If you are new to meditating, try listening to a youtube video like this one to get you into it. It’s only five minutes long!

A lot of meditation has to do with your breath, bringing awareness to your breathing. For example, if you do this breathing technique 3 times… well, ok how about you just try it real fast then you’ll know. I want you to try it right now and notice how your mood instantly shifts.

Breathe in with your whole belly, through your nose for 1, 2, 3, 4… HOLD IT AT THE TOP for 6, 5, 4, 3, 2, 1… now SLOWLY let it all out through your mouth for 8, 7, 6, 5, 4, 3, 2, 1.

Repeat that two more times. 

I use this quick fix when I am upset at someone or frustrated ( *cough* Nick…*cough*) and need to remember my patience, or when I get overwhelmed by a busy day.

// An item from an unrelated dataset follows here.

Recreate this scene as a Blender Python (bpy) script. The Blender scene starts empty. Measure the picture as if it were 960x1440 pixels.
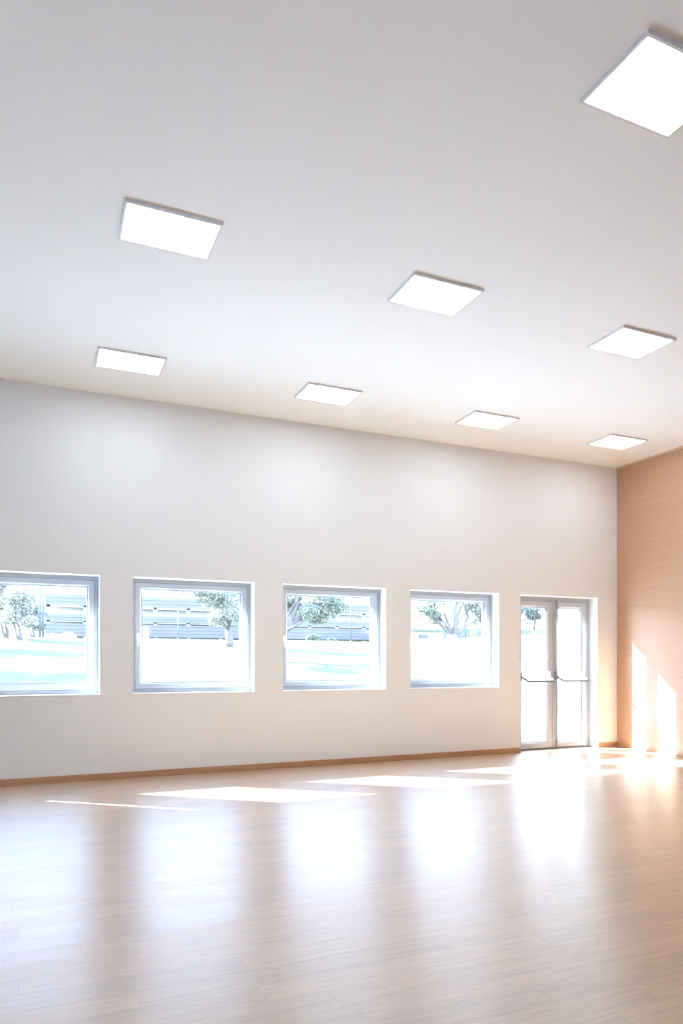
import bpy, bmesh, math, random
from mathutils import Vector, Matrix
PI = math.pi
C = bpy.context.scene.collection
S = bpy.context.scene

# ------------------------------------------------------------------ camera
WY = 7.637       # inner face of the window wall
H = 4.034        # ceiling height
XR = 7.663       # face of the wood-clad wall
XL, YB = -6.5, -4.5
cam_d = bpy.data.cameras.new('camera'); cam = bpy.data.objects.new('camera', cam_d); C.objects.link(cam)
cam_d.sensor_fit = 'VERTICAL'; cam_d.sensor_height = 36.0; cam_d.sensor_width = 24.0
cam_d.lens = 24.378
cam_d.shift_y = 0.1447
cam_d.clip_end = 500
cam.location = (0, 0, 1.25)
cam.rotation_euler = (PI/2, 0, math.radians(-23.451))
S.camera = cam

# ------------------------------------------------------------------ world, sun, exposure
w = bpy.data.worlds.new('world'); S.world = w; w.use_nodes = True
nt = w.node_tree; nt.nodes.clear()
wo = nt.nodes.new('ShaderNodeOutputWorld'); bg = nt.nodes.new('ShaderNodeBackground')
tc = nt.nodes.new('ShaderNodeTexCoord'); sx = nt.nodes.new('ShaderNodeSeparateXYZ'); cr = nt.nodes.new('ShaderNodeValToRGB')
nt.links.new(tc.outputs['Generated'], sx.inputs[0]); nt.links.new(sx.outputs['Z'], cr.inputs[0])
cr.color_ramp.elements[0].position = 0.0; cr.color_ramp.elements[0].color = (0.84, 0.895, 1.0, 1)
cr.color_ramp.elements[1].position = 0.45; cr.color_ramp.elements[1].color = (0.44, 0.62, 1.0, 1)
nt.links.new(cr.outputs[0], bg.inputs[0]); bg.inputs[1].default_value = 6.9
nt.links.new(bg.outputs[0], wo.inputs[0])

sun_d = bpy.data.lights.new('sun', 'SUN'); sun = bpy.data.objects.new('sun', sun_d); C.objects.link(sun)
sun_d.energy = 40.0; sun_d.angle = math.radians(0.55); sun_d.color = (0.74, 0.875, 1.0)
SUN = Vector((1.26, -1.0, -0.95))
sun.rotation_euler = SUN.to_track_quat('-Z', 'Y').to_euler()
sun.location = (-20, 25, 20)

LAMP = 8.0
S.view_settings.view_transform = 'Standard'; S.view_settings.look = 'None'
S.view_settings.gamma = 1.0; S.view_settings.use_curve_mapping = False
S.view_settings.exposure = 1.2
S.cycles.use_denoising = True
S.cycles.max_bounces = 14; S.cycles.diffuse_bounces = 8; S.cycles.glossy_bounces = 5
S.cycles.transparent_max_bounces = 16; S.cycles.sample_clamp_indirect = 25.0
S.cycles.caustics_reflective = False; S.cycles.caustics_refractive = False

# ------------------------------------------------------------------ materials
def mat(name, col, rough=0.6, spec=0.5, metal=0.0, **k):
    m = bpy.data.materials.new(name); m.use_nodes = True
    b = m.node_tree.nodes['Principled BSDF']
    b.inputs['Base Color'].default_value = (*col, 1); b.inputs['Roughness'].default_value = rough
    b.inputs['Specular IOR Level'].default_value = spec; b.inputs['Metallic'].default_value = metal
    return m
def nodes(m): return m.node_tree.nodes, m.node_tree.links, m.node_tree.nodes['Principled BSDF']
def mottle(m, c1, c2, scale, bump=0.0, detail=6, coord='Object', stretch=(1, 1, 1), dist=0.002):
    n, l, b = nodes(m)
    t = n.new('ShaderNodeTexCoord'); mp = n.new('ShaderNodeMapping'); mp.inputs['Scale'].default_value = stretch
    no = n.new('ShaderNodeTexNoise'); no.inputs['Scale'].default_value = scale; no.inputs['Detail'].default_value = detail
    r = n.new('ShaderNodeValToRGB'); r.color_ramp.elements[0].position = 0.3; r.color_ramp.elements[1].position = 0.7
    r.color_ramp.elements[0].color = (*c1, 1); r.color_ramp.elements[1].color = (*c2, 1)
    l.new(t.outputs[coord], mp.inputs[0]); l.new(mp.outputs[0], no.inputs[0]); l.new(no.outputs[0], r.inputs[0])
    l.new(r.outputs[0], b.inputs['Base Color'])
    if bump:
        bp = n.new('ShaderNodeBump'); bp.inputs['Strength'].default_value = bump; bp.inputs['Distance'].default_value = dist
        l.new(no.outputs[0], bp.inputs['Height']); l.new(bp.outputs[0], b.inputs['Normal'])
    return m

M_wall = mottle(mat('warm_white_paint', (0.83, 0.80, 0.77), 0.75, 0.3), (0.81, 0.806, 0.80), (0.825, 0.822, 0.818), 1.2, 0.0)
M_cool = mat('cool_fill_white', (0.78, 0.85, 0.92), 0.75, 0.3)  # unseen walls tinted bluish to cool the light they bounce
M_ceil = mottle(mat('white_ceiling_paint', (0.86, 0.86, 0.86), 0.8, 0.2), (0.92, 0.93, 0.915), (0.935, 0.945, 0.93), 0.8)
M_reveal = mat('white_reveal_paint', (0.9, 0.9, 0.9), 0.6, 0.3)
M_alu = mat('grey_lacquered_aluminium', (0.51, 0.52, 0.54), 0.4, 0.5)
M_alu2 = mat('grey_lacquered_aluminium_outer_frame', (0.44, 0.45, 0.475), 0.4, 0.5)
M_gasket = mat('grey_rubber_gasket', (0.16, 0.165, 0.18), 0.6)
M_gap_shade = mat('mid_grey_gap_shade', (0.26, 0.27, 0.30), 0.6)  # dark tone standing in for shade in the gap round sash and leaf
M_white = mat('white_lacquer', (0.86, 0.86, 0.86), 0.3)
M_lampframe = mat('white_lamp_housing', (0.74, 0.74, 0.74), 0.4)
M_bar = mat('light_grey_lacquer', (0.13, 0.132, 0.138), 0.5)
M_mount = mat('bar_mount_lacquer', (0.36, 0.365, 0.38), 0.4)
M_hinge = mat('hinge_metal', (0.38, 0.39, 0.41), 0.35)
M_thresh = mat('dark_threshold', (0.16, 0.17, 0.19), 0.5)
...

Meditation can also help you sleep! It can improve the quality and quantity of it. If you have trouble sleeping, guided mediation is a great place to start. This one on Spotify is my go-to. I fall asleep within the first couple minutes of it now.

Fun Fact: It’s good to listen to the same meditation/voice every night or every time you meditate because your mind starts to develop muscle memory for it. It will start taking a shorter amount of time to get you to that truly meditative state! It’s like you hear the voice and your mind goes, “well thats my cue, time for sleep!"

No joke, when Nick and I first got married he had a hard time falling asleep so I would basically hypnotize him. I would take him through a mediation that put his body and mind at rest then he would be out like a light. 

If you are a stress case, you get over emotional, maybe you have a short fuse, or maybe you’re just feeling uninspired… I highly suggest trying to incorporate meditation into your daily routine. You will NEVER regret it. Even if this means getting to a yoga class or listening to one before bed… give it an honest chance and try to see where your mind can take you.